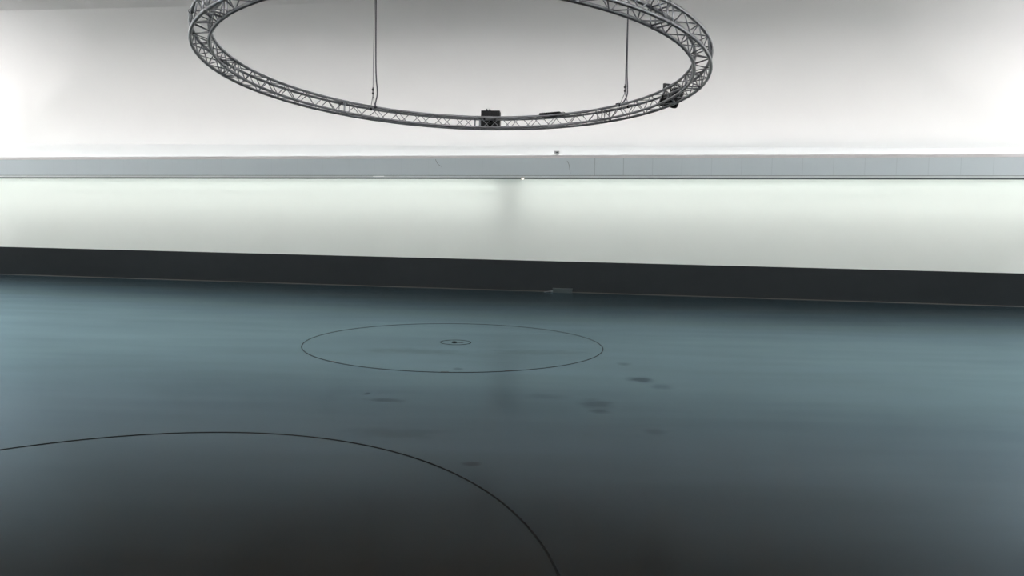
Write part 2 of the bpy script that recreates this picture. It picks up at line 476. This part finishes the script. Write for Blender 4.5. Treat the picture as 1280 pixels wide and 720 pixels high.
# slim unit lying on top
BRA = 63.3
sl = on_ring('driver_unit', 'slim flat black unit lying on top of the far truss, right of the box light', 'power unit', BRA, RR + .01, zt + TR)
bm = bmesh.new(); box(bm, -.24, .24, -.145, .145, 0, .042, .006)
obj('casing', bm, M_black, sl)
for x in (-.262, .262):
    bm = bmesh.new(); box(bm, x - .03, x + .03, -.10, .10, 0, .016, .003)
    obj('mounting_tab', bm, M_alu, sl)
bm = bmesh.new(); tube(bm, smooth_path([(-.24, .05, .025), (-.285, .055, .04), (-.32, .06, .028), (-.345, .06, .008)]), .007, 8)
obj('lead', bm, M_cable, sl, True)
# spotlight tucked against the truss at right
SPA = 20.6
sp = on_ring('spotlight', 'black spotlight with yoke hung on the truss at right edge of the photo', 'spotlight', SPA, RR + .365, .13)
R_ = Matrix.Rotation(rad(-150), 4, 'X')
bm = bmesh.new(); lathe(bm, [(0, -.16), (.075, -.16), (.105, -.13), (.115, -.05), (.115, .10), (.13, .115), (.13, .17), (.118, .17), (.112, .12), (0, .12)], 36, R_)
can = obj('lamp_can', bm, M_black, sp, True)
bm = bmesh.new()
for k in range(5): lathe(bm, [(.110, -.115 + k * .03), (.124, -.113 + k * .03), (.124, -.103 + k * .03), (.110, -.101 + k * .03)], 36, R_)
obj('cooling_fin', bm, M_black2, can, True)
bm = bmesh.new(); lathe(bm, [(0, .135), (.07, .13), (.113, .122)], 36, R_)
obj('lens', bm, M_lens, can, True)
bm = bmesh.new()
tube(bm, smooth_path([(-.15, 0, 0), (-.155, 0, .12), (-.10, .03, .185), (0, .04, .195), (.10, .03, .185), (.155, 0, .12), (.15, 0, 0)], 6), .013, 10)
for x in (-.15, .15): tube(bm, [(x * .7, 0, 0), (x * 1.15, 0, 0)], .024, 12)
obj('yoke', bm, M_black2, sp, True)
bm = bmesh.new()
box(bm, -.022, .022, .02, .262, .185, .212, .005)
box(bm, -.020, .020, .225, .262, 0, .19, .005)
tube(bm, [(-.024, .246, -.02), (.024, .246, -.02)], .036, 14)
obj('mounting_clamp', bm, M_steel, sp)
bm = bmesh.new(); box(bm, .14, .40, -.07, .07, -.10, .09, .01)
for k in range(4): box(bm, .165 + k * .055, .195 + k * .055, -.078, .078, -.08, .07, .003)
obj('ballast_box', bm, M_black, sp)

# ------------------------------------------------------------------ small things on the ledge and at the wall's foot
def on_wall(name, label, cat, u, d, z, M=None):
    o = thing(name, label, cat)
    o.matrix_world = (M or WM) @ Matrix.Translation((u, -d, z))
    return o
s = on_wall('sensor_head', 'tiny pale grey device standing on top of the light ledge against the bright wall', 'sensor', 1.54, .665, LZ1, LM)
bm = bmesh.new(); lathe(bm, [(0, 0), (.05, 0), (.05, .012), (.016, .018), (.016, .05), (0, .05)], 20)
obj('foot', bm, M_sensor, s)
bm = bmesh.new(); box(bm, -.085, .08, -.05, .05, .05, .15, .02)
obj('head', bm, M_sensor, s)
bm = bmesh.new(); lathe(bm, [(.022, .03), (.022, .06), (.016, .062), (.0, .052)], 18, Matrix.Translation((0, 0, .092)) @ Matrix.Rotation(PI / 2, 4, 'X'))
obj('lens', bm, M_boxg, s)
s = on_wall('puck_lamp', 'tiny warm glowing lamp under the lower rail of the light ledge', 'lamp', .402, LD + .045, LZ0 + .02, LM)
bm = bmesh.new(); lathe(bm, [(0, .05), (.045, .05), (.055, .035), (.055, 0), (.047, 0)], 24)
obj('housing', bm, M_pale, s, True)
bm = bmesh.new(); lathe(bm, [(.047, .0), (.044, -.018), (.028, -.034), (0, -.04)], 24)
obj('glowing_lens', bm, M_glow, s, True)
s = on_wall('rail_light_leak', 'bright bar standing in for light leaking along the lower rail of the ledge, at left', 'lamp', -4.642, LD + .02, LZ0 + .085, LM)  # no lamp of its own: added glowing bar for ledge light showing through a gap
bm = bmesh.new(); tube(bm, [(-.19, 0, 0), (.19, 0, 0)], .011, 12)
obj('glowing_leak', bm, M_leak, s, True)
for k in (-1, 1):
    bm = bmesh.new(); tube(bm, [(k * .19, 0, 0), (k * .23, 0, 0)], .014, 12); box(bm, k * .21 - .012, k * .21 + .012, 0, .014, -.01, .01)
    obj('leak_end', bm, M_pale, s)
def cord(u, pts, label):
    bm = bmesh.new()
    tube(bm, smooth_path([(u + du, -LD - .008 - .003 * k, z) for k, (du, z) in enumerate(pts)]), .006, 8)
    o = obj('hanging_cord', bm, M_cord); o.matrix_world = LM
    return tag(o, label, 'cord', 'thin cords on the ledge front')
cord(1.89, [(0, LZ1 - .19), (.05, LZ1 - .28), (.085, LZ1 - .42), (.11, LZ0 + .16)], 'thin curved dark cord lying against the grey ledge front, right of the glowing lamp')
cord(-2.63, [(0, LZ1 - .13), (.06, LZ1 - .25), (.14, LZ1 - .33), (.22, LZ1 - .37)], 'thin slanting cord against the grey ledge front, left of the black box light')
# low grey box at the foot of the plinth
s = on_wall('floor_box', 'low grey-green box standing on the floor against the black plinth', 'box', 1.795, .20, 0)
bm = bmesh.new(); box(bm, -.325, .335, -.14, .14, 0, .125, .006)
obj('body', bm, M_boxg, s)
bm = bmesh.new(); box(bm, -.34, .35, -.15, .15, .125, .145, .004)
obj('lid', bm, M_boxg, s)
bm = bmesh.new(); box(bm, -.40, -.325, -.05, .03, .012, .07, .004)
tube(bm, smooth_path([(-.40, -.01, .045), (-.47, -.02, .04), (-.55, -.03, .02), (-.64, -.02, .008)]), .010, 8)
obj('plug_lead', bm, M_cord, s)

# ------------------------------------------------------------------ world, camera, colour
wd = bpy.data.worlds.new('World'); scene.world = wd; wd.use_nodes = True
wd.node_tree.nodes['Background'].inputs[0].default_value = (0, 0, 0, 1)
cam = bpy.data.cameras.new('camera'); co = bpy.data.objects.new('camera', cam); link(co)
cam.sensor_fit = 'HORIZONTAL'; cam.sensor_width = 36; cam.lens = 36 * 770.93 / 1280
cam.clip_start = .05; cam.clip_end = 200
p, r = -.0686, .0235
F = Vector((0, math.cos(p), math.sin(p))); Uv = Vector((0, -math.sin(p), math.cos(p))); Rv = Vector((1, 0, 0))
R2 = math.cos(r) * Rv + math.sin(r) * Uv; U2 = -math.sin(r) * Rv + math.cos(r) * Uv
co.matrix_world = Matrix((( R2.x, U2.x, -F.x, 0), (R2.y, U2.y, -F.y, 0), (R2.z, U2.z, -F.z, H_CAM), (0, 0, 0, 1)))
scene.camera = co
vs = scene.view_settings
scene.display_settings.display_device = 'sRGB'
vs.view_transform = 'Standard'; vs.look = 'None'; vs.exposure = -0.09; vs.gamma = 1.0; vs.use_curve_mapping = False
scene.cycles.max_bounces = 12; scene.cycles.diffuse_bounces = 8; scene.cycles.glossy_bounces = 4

== AIM OF THE EXERCISE ==
Repeat the data exactly in full, omitting its pictures.

== TASK OUTPUT ==
Write part 2 of the bpy script that recreates this picture. It picks up at line 476. This part finishes the script. Write for Blender 4.5. Treat the picture as 1280 pixels wide and 720 pixels high.
# slim unit lying on top
BRA = 63.3
sl = on_ring('driver_unit', 'slim flat black unit lying on top of the far truss, right of the box light', 'power unit', BRA, RR + .01, zt + TR)
bm = bmesh.new(); box(bm, -.24, .24, -.145, .145, 0, .042, .006)
obj('casing', bm, M_black, sl)
for x in (-.262, .262):
    bm = bmesh.new(); box(bm, x - .03, x + .03, -.10, .10, 0, .016, .003)
    obj('mounting_tab', bm, M_alu, sl)
bm = bmesh.new(); tube(bm, smooth_path([(-.24, .05, .025), (-.285, .055, .04), (-.32, .06, .028), (-.345, .06, .008)]), .007, 8)
obj('lead', bm, M_cable, sl, True)
# spotlight tucked against the truss at right
SPA = 20.6
sp = on_ring('spotlight', 'black spotlight with yoke hung on the truss at right edge of the photo', 'spotlight', SPA, RR + .365, .13)
R_ = Matrix.Rotation(rad(-150), 4, 'X')
bm = bmesh.new(); lathe(bm, [(0, -.16), (.075, -.16), (.105, -.13), (.115, -.05), (.115, .10), (.13, .115), (.13, .17), (.118, .17), (.112, .12), (0, .12)], 36, R_)
can = obj('lamp_can', bm, M_black, sp, True)
bm = bmesh.new()
for k in range(5): lathe(bm, [(.110, -.115 + k * .03), (.124, -.113 + k * .03), (.124, -.103 + k * .03), (.110, -.101 + k * .03)], 36, R_)
obj('cooling_fin', bm, M_black2, can, True)
bm = bmesh.new(); lathe(bm, [(0, .135), (.07, .13), (.113, .122)], 36, R_)
obj('lens', bm, M_lens, can, True)
bm = bmesh.new()
tube(bm, smooth_path([(-.15, 0, 0), (-.155, 0, .12), (-.10, .03, .185), (0, .04, .195), (.10, .03, .185), (.155, 0, .12), (.15, 0, 0)], 6), .013, 10)
for x in (-.15, .15): tube(bm, [(x * .7, 0, 0), (x * 1.15, 0, 0)], .024, 12)
obj('yoke', bm, M_black2, sp, True)
bm = bmesh.new()
box(bm, -.022, .022, .02, .262, .185, .212, .005)
box(bm, -.020, .020, .225, .262, 0, .19, .005)
tube(bm, [(-.024, .246, -.02), (.024, .246, -.02)], .036, 14)
obj('mounting_clamp', bm, M_steel, sp)
bm = bmesh.new(); box(bm, .14, .40, -.07, .07, -.10, .09, .01)
for k in range(4): box(bm, .165 + k * .055, .195 + k * .055, -.078, .078, -.08, .07, .003)
obj('ballast_box', bm, M_black, sp)

# ------------------------------------------------------------------ small things on the ledge and at the wall's foot
def on_wall(name, label, cat, u, d, z, M=None):
    o = thing(name, label, cat)
    o.matrix_world = (M or WM) @ Matrix.Translation((u, -d, z))
    return o
s = on_wall('sensor_head', 'tiny pale grey device standing on top of the light ledge against the bright wall', 'sensor', 1.54, .665, LZ1, LM)
bm = bmesh.new(); lathe(bm, [(0, 0), (.05, 0), (.05, .012), (.016, .018), (.016, .05), (0, .05)], 20)
obj('foot', bm, M_sensor, s)
bm = bmesh.new(); box(bm, -.085, .08, -.05, .05, .05, .15, .02)
obj('head', bm, M_sensor, s)
bm = bmesh.new(); lathe(bm, [(.022, .03), (.022, .06), (.016, .062), (.0, .052)], 18, Matrix.Translation((0, 0, .092)) @ Matrix.Rotation(PI / 2, 4, 'X'))
obj('lens', bm, M_boxg, s)
s = on_wall('puck_lamp', 'tiny warm glowing lamp under the lower rail of the light ledge', 'lamp', .402, LD + .045, LZ0 + .02, LM)
bm = bmesh.new(); lathe(bm, [(0, .05), (.045, .05), (.055, .035), (.055, 0), (.047, 0)], 24)
obj('housing', bm, M_pale, s, True)
bm = bmesh.new(); lathe(bm, [(.047, .0), (.044, -.018), (.028, -.034), (0, -.04)], 24)
obj('glowing_lens', bm, M_glow, s, True)
s = on_wall('rail_light_leak', 'bright bar standing in for light leaking along the lower rail of the ledge, at left', 'lamp', -4.642, LD + .02, LZ0 + .085, LM)  # no lamp of its own: added glowing bar for ledge light showing through a gap
bm = bmesh.new(); tube(bm, [(-.19, 0, 0), (.19, 0, 0)], .011, 12)
obj('glowing_leak', bm, M_leak, s, True)
for k in (-1, 1):
    bm = bmesh.new(); tube(bm, [(k * .19, 0, 0), (k * .23, 0, 0)], .014, 12); box(bm, k * .21 - .012, k * .21 + .012, 0, .014, -.01, .01)
    obj('leak_end', bm, M_pale, s)
def cord(u, pts, label):
    bm = bmesh.new()
    tube(bm, smooth_path([(u + du, -LD - .008 - .003 * k, z) for k, (du, z) in enumerate(pts)]), .006, 8)
    o = obj('hanging_cord', bm, M_cord); o.matrix_world = LM
    return tag(o, label, 'cord', 'thin cords on the ledge front')
cord(1.89, [(0, LZ1 - .19), (.05, LZ1 - .28), (.085, LZ1 - .42), (.11, LZ0 + .16)], 'thin curved dark cord lying against the grey ledge front, right of the glowing lamp')
cord(-2.63, [(0, LZ1 - .13), (.06, LZ1 - .25), (.14, LZ1 - .33), (.22, LZ1 - .37)], 'thin slanting cord against the grey ledge front, left of the black box light')
# low grey box at the foot of the plinth
s = on_wall('floor_box', 'low grey-green box standing on the floor against the black plinth', 'box', 1.795, .20, 0)
bm = bmesh.new(); box(bm, -.325, .335, -.14, .14, 0, .125, .006)
obj('body', bm, M_boxg, s)
bm = bmesh.new(); box(bm, -.34, .35, -.15, .15, .125, .145, .004)
obj('lid', bm, M_boxg, s)
bm = bmesh.new(); box(bm, -.40, -.325, -.05, .03, .012, .07, .004)
tube(bm, smooth_path([(-.40, -.01, .045), (-.47, -.02, .04), (-.55, -.03, .02), (-.64, -.02, .008)]), .010, 8)
obj('plug_lead', bm, M_cord, s)

# ------------------------------------------------------------------ world, camera, colour
wd = bpy.data.worlds.new('World'); scene.world = wd; wd.use_nodes = True
wd.node_tree.nodes['Background'].inputs[0].default_value = (0, 0, 0, 1)
cam = bpy.data.cameras.new('camera'); co = bpy.data.objects.new('camera', cam); link(co)
cam.sensor_fit = 'HORIZONTAL'; cam.sensor_width = 36; cam.lens = 36 * 770.93 / 1280
cam.clip_start = .05; cam.clip_end = 200
p, r = -.0686, .0235
F = Vector((0, math.cos(p), math.sin(p))); Uv = Vector((0, -math.sin(p), math.cos(p))); Rv = Vector((1, 0, 0))
R2 = math.cos(r) * Rv + math.sin(r) * Uv; U2 = -math.sin(r) * Rv + math.cos(r) * Uv
co.matrix_world = Matrix((( R2.x, U2.x, -F.x, 0), (R2.y, U2.y, -F.y, 0), (R2.z, U2.z, -F.z, H_CAM), (0, 0, 0, 1)))
scene.camera = co
vs = scene.view_settings
scene.display_settings.display_device = 'sRGB'
vs.view_transform = 'Standard'; vs.look = 'None'; vs.exposure = -0.09; vs.gamma = 1.0; vs.use_curve_mapping = False
scene.cycles.max_bounces = 12; scene.cycles.diffuse_bounces = 8; scene.cycles.glossy_bounces = 4